**Do this:** Write the data out again, character for character, with no images.

**Information shown:**
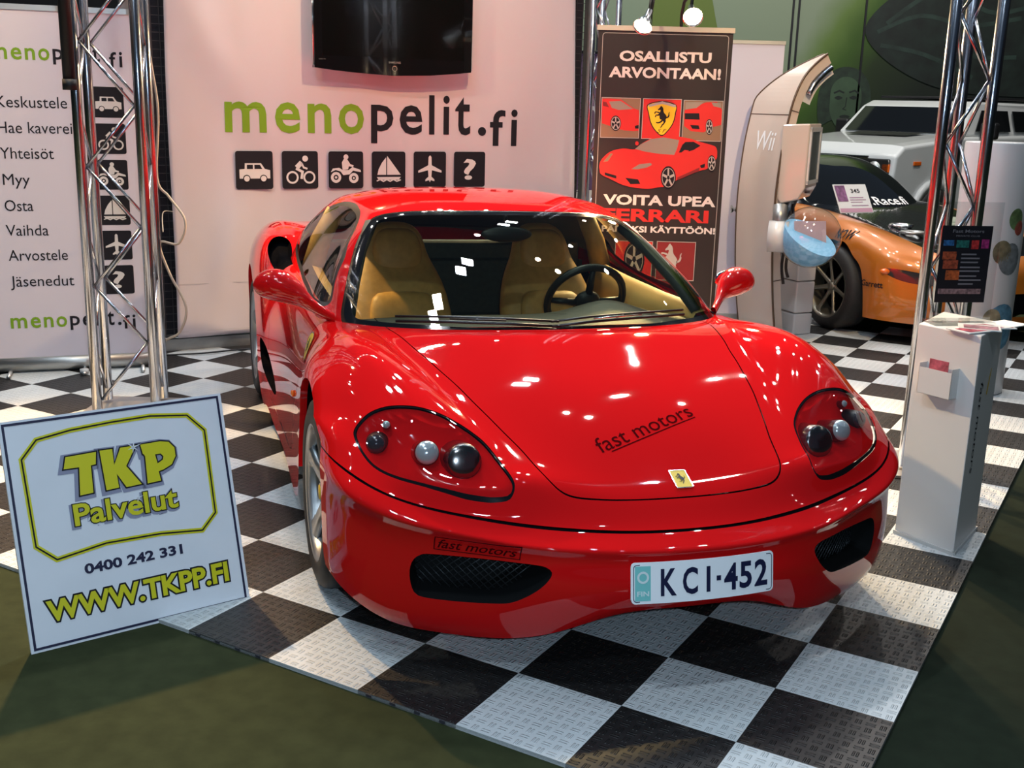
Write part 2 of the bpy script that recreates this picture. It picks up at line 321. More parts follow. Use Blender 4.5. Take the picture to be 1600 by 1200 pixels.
def bs_basis(t, n, d=0):
    """uniform cubic B-spline basis (n control points plus one phantom each side), rows = samples"""
    k = np.clip(np.floor(t).astype(int), 0, n-2); f = t-k
    if d == 0:
        w = np.stack([(1-f)**3, 3*f**3-6*f**2+4, -3*f**3+3*f**2+3*f+1, f**3], 1)/6
    else:
        w = np.stack([-(1-f)**2, 3*f**2-4*f, -3*f**2+2*f+1, f**2], 1)/2
    B = np.zeros((len(t), n+2)); r = np.arange(len(t))
    for a in range(4): B[r, k+a] += w[:, a]
    return B

def pad_net(P):
    m = P[:, 1:2]*np.array([-1, 1, 1.])
    P = np.concatenate([m, P, 2*P[:, -1:]-P[:, -2:-1]], 1)
    return np.concatenate([2*P[:1]-P[1:2], P, 2*P[-1:]-P[-2:-1]], 0)

class Surf:
    def __init__(s, rows, iters=8):
        G = np.array(rows, float); s.n = G.shape[:2]; P = G.copy()
        a, b = bs_basis(np.arange(s.n[0])*1., s.n[0]), bs_basis(np.arange(s.n[1])*1., s.n[1])
        for _ in range(iters):
            P = P+(G-np.einsum('ia,abk,jb->ijk', a, pad_net(P), b)); P[:, 0, 0] = 0
        s.P = pad_net(P)
    def grid(s, u, v):
        a, b = bs_basis(u, s.n[0]), bs_basis(v, s.n[1])
        return np.einsum('ia,abk,jb->ijk', a, s.P, b)
    def normals(s, u, v):
        a, b = bs_basis(u, s.n[0]), bs_basis(v, s.n[1]); da, db = bs_basis(u, s.n[0], 1), bs_basis(v, s.n[1], 1)
        n = np.cross(np.einsum('ia,abk,jb->ijk', a, s.P, db), np.einsum('ia,abk,jb->ijk', da, s.P, b))
        return n/np.maximum(np.linalg.norm(n, axis=2, keepdims=True), 1e-9)
# rearing horse, drawn facing left, used on the badges and the emblem of the roll-up
def smooth_loop0(pts):
    P = np.array(pts, float); m = len(P); out = []
    for i in range(m):
        p0, p1, p2, p3 = (P[(i+k) % m] for k in (-1, 0, 1, 2))
        for t in (0, .25, .5, .75): out.append(.5*((2*p1)+(p2-p0)*t+(2*p0-5*p1+4*p2-p3)*t*t+(3*p1-p0-3*p2+p3)*t**3))
    return out
HORSE_ART = art(
 blob([tuple(p) for p in smooth_loop0([(-.16,.98),(-.10,1.02),(-.05,.95),(.03,.88),(.09,.72),(.10,.58),(.16,.42),(.30,.26),(.40,.10),(.40,-.05),(.33,-.20),(.36,-.32),(.30,-.45),(.20,-.62),(.10,-.70),(.02,-.86),(-.10,-.92),(-.12,-.84),(-.04,-.80),(.00,-.66),(.12,-.52),(.17,-.38),(.06,-.30),(-.02,-.22),(-.16,-.16),(-.22,-.02),(-.24,.16),(-.34,.12),(-.50,.14),(-.52,.02),(-.62,.00),(-.60,.10),(-.56,.22),(-.40,.24),(-.28,.32),(-.20,.46),(-.16,.60),(-.20,.66),(-.36,.62),(-.38,.70),(-.26,.82)])]),
 blob([tuple(p) for p in smooth_loop0([(-.24,.34),(-.40,.40),(-.56,.42),(-.62,.30),(-.70,.34),(-.62,.50),(-.44,.50),(-.26,.46)])]),
 blob([tuple(p) for p in smooth_loop0([(-.02,-.24),(-.20,-.40),(-.36,-.44),(-.50,-.42),(-.48,-.50),(-.34,-.54),(-.14,-.50),(.06,-.36)])]),
 blob([tuple(p) for p in smooth_loop0([(.36,.04),(.46,.06),(.54,.20),(.56,.38),(.66,.50),(.62,.30),(.66,.22),(.60,.04),(.48,-.06),(.36,-.08)])]))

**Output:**
Write part 2 of the bpy script that recreates this picture. It picks up at line 321. More parts follow. Use Blender 4.5. Take the picture to be 1600 by 1200 pixels.
def bs_basis(t, n, d=0):
    """uniform cubic B-spline basis (n control points plus one phantom each side), rows = samples"""
    k = np.clip(np.floor(t).astype(int), 0, n-2); f = t-k
    if d == 0:
        w = np.stack([(1-f)**3, 3*f**3-6*f**2+4, -3*f**3+3*f**2+3*f+1, f**3], 1)/6
    else:
        w = np.stack([-(1-f)**2, 3*f**2-4*f, -3*f**2+2*f+1, f**2], 1)/2
    B = np.zeros((len(t), n+2)); r = np.arange(len(t))
    for a in range(4): B[r, k+a] += w[:, a]
    return B

def pad_net(P):
    m = P[:, 1:2]*np.array([-1, 1, 1.])
    P = np.concatenate([m, P, 2*P[:, -1:]-P[:, -2:-1]], 1)
    return np.concatenate([2*P[:1]-P[1:2], P, 2*P[-1:]-P[-2:-1]], 0)

class Surf:
    def __init__(s, rows, iters=8):
        G = np.array(rows, float); s.n = G.shape[:2]; P = G.copy()
        a, b = bs_basis(np.arange(s.n[0])*1., s.n[0]), bs_basis(np.arange(s.n[1])*1., s.n[1])
        for _ in range(iters):
            P = P+(G-np.einsum('ia,abk,jb->ijk', a, pad_net(P), b)); P[:, 0, 0] = 0
        s.P = pad_net(P)
    def grid(s, u, v):
        a, b = bs_basis(u, s.n[0]), bs_basis(v, s.n[1])
        return np.einsum('ia,abk,jb->ijk', a, s.P, b)
    def normals(s, u, v):
        a, b = bs_basis(u, s.n[0]), bs_basis(v, s.n[1]); da, db = bs_basis(u, s.n[0], 1), bs_basis(v, s.n[1], 1)
        n = np.cross(np.einsum('ia,abk,jb->ijk', a, s.P, db), np.einsum('ia,abk,jb->ijk', da, s.P, b))
        return n/np.maximum(np.linalg.norm(n, axis=2, keepdims=True), 1e-9)
# rearing horse, drawn facing left, used on the badges and the emblem of the roll-up
def smooth_loop0(pts):
    P = np.array(pts, float); m = len(P); out = []
    for i in range(m):
        p0, p1, p2, p3 = (P[(i+k) % m] for k in (-1, 0, 1, 2))
        for t in (0, .25, .5, .75): out.append(.5*((2*p1)+(p2-p0)*t+(2*p0-5*p1+4*p2-p3)*t*t+(3*p1-p0-3*p2+p3)*t**3))
    return out
HORSE_ART = art(
 blob([tuple(p) for p in smooth_loop0([(-.16,.98),(-.10,1.02),(-.05,.95),(.03,.88),(.09,.72),(.10,.58),(.16,.42),(.30,.26),(.40,.10),(.40,-.05),(.33,-.20),(.36,-.32),(.30,-.45),(.20,-.62),(.10,-.70),(.02,-.86),(-.10,-.92),(-.12,-.84),(-.04,-.80),(.00,-.66),(.12,-.52),(.17,-.38),(.06,-.30),(-.02,-.22),(-.16,-.16),(-.22,-.02),(-.24,.16),(-.34,.12),(-.50,.14),(-.52,.02),(-.62,.00),(-.60,.10),(-.56,.22),(-.40,.24),(-.28,.32),(-.20,.46),(-.16,.60),(-.20,.66),(-.36,.62),(-.38,.70),(-.26,.82)])]),
 blob([tuple(p) for p in smooth_loop0([(-.24,.34),(-.40,.40),(-.56,.42),(-.62,.30),(-.70,.34),(-.62,.50),(-.44,.50),(-.26,.46)])]),
 blob([tuple(p) for p in smooth_loop0([(-.02,-.24),(-.20,-.40),(-.36,-.44),(-.50,-.42),(-.48,-.50),(-.34,-.54),(-.14,-.50),(.06,-.36)])]),
 blob([tuple(p) for p in smooth_loop0([(.36,.04),(.46,.06),(.54,.20),(.56,.38),(.66,.50),(.62,.30),(.66,.22),(.60,.04),(.48,-.06),(.36,-.08)])]))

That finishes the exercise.